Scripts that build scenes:
..............................

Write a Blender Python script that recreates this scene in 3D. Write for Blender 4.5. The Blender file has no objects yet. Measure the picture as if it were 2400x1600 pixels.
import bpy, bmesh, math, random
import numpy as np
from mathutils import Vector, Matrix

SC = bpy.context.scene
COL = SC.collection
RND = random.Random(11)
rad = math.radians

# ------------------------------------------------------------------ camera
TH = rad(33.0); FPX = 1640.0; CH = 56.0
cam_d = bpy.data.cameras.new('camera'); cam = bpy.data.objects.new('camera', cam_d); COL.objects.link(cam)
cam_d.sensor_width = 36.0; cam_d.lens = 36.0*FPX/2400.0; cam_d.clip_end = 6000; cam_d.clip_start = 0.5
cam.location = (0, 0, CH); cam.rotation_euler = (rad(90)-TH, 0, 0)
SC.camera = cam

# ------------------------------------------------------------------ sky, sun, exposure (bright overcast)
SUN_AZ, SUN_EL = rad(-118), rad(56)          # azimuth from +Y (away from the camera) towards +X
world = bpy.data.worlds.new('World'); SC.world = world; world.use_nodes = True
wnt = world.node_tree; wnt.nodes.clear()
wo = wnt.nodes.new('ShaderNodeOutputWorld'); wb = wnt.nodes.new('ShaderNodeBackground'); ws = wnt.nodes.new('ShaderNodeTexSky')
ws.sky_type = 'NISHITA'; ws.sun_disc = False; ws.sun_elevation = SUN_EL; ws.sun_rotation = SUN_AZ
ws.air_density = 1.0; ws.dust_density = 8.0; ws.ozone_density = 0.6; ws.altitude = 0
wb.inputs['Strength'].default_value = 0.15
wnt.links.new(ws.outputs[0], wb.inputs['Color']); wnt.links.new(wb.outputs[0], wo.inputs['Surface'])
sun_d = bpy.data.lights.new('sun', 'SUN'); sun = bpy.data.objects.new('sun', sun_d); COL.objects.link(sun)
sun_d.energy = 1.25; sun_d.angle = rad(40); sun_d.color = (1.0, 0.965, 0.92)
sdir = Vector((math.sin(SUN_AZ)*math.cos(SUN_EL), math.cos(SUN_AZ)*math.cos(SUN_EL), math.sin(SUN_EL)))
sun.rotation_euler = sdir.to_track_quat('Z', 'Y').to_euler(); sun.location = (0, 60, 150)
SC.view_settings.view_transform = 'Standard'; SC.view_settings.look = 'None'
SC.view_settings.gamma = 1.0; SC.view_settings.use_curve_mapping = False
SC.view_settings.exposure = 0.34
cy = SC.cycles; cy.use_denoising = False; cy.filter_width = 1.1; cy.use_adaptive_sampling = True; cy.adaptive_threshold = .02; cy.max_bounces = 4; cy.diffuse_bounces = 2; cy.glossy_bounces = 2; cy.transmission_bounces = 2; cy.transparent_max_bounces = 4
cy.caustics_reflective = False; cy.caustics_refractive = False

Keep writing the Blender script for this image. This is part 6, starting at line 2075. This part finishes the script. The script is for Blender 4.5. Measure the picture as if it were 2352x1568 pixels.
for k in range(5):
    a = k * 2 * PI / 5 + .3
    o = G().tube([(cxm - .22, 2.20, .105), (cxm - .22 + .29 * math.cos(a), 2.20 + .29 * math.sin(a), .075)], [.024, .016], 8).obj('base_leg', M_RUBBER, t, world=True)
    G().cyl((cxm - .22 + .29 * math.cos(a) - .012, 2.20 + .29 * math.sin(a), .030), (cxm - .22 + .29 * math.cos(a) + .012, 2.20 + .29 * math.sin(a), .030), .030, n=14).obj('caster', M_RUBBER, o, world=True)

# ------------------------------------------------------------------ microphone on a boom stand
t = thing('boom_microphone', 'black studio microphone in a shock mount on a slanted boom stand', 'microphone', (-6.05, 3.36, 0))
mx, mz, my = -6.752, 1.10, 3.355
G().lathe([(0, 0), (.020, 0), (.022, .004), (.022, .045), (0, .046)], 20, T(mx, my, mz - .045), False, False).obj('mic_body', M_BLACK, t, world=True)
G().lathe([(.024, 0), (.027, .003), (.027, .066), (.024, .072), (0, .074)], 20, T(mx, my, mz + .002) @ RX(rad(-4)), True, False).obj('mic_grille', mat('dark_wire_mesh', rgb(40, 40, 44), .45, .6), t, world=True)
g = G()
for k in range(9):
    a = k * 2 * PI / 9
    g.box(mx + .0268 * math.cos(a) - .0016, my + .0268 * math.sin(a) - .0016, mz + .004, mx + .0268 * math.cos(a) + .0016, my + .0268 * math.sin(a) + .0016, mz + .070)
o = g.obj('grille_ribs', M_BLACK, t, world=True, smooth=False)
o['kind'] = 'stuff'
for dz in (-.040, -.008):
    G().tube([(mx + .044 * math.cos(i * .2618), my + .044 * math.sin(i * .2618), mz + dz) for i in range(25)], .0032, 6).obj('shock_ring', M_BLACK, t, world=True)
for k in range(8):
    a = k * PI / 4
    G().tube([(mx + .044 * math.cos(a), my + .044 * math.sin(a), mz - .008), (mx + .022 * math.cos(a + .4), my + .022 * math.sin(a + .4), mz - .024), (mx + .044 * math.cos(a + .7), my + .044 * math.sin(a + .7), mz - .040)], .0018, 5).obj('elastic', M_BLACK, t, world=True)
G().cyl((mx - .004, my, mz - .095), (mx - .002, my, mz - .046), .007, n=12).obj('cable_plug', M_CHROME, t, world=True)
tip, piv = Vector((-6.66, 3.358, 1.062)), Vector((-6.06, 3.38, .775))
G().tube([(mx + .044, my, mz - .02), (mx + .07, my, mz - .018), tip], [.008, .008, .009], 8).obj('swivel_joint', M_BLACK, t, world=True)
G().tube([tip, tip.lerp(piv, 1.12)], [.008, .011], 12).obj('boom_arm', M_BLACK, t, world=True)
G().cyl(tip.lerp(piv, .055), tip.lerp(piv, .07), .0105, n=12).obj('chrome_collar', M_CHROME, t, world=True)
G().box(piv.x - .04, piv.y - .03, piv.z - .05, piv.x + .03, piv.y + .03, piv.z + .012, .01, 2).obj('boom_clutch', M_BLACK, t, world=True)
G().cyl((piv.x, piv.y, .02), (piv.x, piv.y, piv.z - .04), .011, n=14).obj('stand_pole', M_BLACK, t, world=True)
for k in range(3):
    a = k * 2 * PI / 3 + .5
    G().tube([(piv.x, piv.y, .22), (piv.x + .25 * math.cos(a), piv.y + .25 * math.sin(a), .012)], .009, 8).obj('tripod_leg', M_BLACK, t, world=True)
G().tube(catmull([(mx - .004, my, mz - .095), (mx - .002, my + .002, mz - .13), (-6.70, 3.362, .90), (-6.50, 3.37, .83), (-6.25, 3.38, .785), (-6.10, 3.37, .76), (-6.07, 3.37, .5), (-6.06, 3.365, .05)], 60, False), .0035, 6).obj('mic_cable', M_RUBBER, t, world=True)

..............................

Extract the lines above, from the first one through the one containing "SC.camera = cam", and return only those, unchanged.

Write a Blender Python script that recreates this scene in 3D. Write for Blender 4.5. The Blender file has no objects yet. Measure the picture as if it were 2400x1600 pixels.
import bpy, bmesh, math, random
import numpy as np
from mathutils import Vector, Matrix

SC = bpy.context.scene
COL = SC.collection
RND = random.Random(11)
rad = math.radians

# ------------------------------------------------------------------ camera
TH = rad(33.0); FPX = 1640.0; CH = 56.0
cam_d = bpy.data.cameras.new('camera'); cam = bpy.data.objects.new('camera', cam_d); COL.objects.link(cam)
cam_d.sensor_width = 36.0; cam_d.lens = 36.0*FPX/2400.0; cam_d.clip_end = 6000; cam_d.clip_start = 0.5
cam.location = (0, 0, CH); cam.rotation_euler = (rad(90)-TH, 0, 0)
SC.camera = cam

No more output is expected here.